Charles Lewis Fussell was an active presence in Philadelphia and New York art circles over a long period, from 1863 until his death in 1909, yet his work has so far attracted scant attention among scholars. He is often mentioned parenthetically in the literature concerning his famous friend and colleague Thomas Eakins (1844–1916), and his 1879 illustration for Scribner’s Magazine, Academy Students Dissecting a Horse, was reproduced in Lloyd Goodrich’s monograph on that artist.1 The Pennsylvania Academy of the Fine Arts obtained ninety of Fussell’s oil paintings, watercolors, and drawings for its permanent collection in 1973,2 and exhibited six paintings and five watercolors as new acquisitions. The academy’s curator, Frank M. Goodyear Jr., commenced research for an exhibition of the artist’s work, but the project never came to fruition. In 1976 Fussell’s watercolor The Spring (c. 1906, Free Library of Philadelphia) was included in the Philadelphia Museum of Art’s bicentennial exhibition Philadelphia: Three Centuries of American Art, and a brief biography of the artist appeared in the accompanying catalogue.3 Fussell was also listed in several biographical dictionaries of American artists.4 Fussell’s name resurfaced in the wake of the Philadelphia Museum of Art’s major exhibition Thomas Eakins: American Realist in 2002.5 We hope that the present exhibition, the largest showing to date of the artist’s work, will at last bring him the recognition he deserves.

Notes

1. Lloyd Goodrich, Thomas Eakins, 2 vols. (Cambridge, Mass.: Harvard University Press, 1982), 1:180.

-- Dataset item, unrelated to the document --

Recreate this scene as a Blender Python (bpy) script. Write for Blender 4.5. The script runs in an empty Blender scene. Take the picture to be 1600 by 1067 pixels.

2. These works are listed in The American Paintings in the Pennsylvania Academy of the Fine Arts: An Illustrated Checklist, comp. Nancy Fresella-Lee, ed. Jacolyn A. Mott (Philadelphia: Pennsylvania Academy of the Fine Arts, 1989), 48–50. Works by Fussell are owned by the Joslyn Art Museum, Omaha, Nebraska; the Hirshhorn Museum and Sculpture Garden, Washington, D.C.; and the Chester County Historical Society, West Chester, Pennsylvania.

3. Kathleen Foster, “Charles Lewis Fussell (1840–1909),” in Philadelphia: Three Centuries of American Art [exh. cat., Philadelphia Museum of Art] (Philadelphia, 1976), 477–478.

4. See George C. Groce and David H. Wallace, The New-York Historical Society’s Dictionary of Artists in America, 1564–1860 (New Haven: Yale University Press, 1957), 247; Dorothy E. R. Brewington, Dictionary of Marine Artists (Salem, Mass. and Mystic, Conn.: Peabody Museum and Mystic Seaport Museum, 1982), 145 (where Fussell’s death date is erroneously given as 1905); and Peter Hastings Falk, Who Was Who in American Art, 1564–1975, vol. 1 (Madison, Conn.: Sound View Press, 1999), 1218.

5. For example, see David Sellin, Mark Sullivan, and William C. Patterson, Thomas Eakins and His Fellow Artists at the Philadelphia Sketch Club [exh. cat., Philadelphia Sketch Club] (Philadelphia, 2001), 42.